Holly Golightly no es una niña, pero aún le falta algo para ser mujer. Tiene la nariz respingada y los labios abultados, y el vértigo grabado en su figura delgada y excéntrica, y en la algarabía de colores de su pelo corto. No se detiene a pensar o reflexionar; sólo hace, actúa; y viaja. Le gusta matar las horas vacías en la joyería Tiffany’s de la Fifth Avenue en Nueva York – dice Truman Capote –, donde nada malo puede tener lugar.
Holly no se llama en realidad Holly, pero eso no importa tanto, porque no tiene de ninguna manera tiempo para detenerse a explicarlo todo. Sus vecinos se enamoran de ella, los viejos y hasta el más joven, aunque todos de manera platónica. El marido que tuvo en la otra vida la sigue llamando Lumanae y la quiere aún en el rellano de la escalera, cuando Holly le explica – no: le muestra – que no volverá a su casa de viudo viejo, con los zarzales y con sus niños adultos.
Aparenta alguna edad entre los 16 y los 30, y son en realidad casi los 19 que hacen sonrojarse aun a los meses que pasan. Frecuenta a los ricos más ricos y estúpidos de Nueva York, sin cohibirse ni sonrojarse. El tipo con el que se iba a casar la abandona, no sola, sino con su barriga, y le quiere, aun cuando la barriga vuelve a ser solo barriga y ella ya no será madre soltera; el jefe de la mafia la utiliza para enviar mensajes desde la cárcel, y le quiere, a pesar de los juicios, las comparecencias y la huida.

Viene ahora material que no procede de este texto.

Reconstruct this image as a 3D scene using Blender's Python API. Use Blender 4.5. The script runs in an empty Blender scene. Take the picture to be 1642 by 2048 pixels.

Entrañable y escurridiza, Holly viaja. En una estatuilla tallada en madera en algún lugar de África y examinada por sus vecinos en Nueva York sus labios parecen aún más gruesos, y las gentes de las tribus que visitan se preguntan qué hace una chica de entre 16 y 30 años viajando sola con dos hombres. Pero a Holly eso no le importa. No se detiene a pensarlo; sólo hace. Holly Golightly sigue viajando.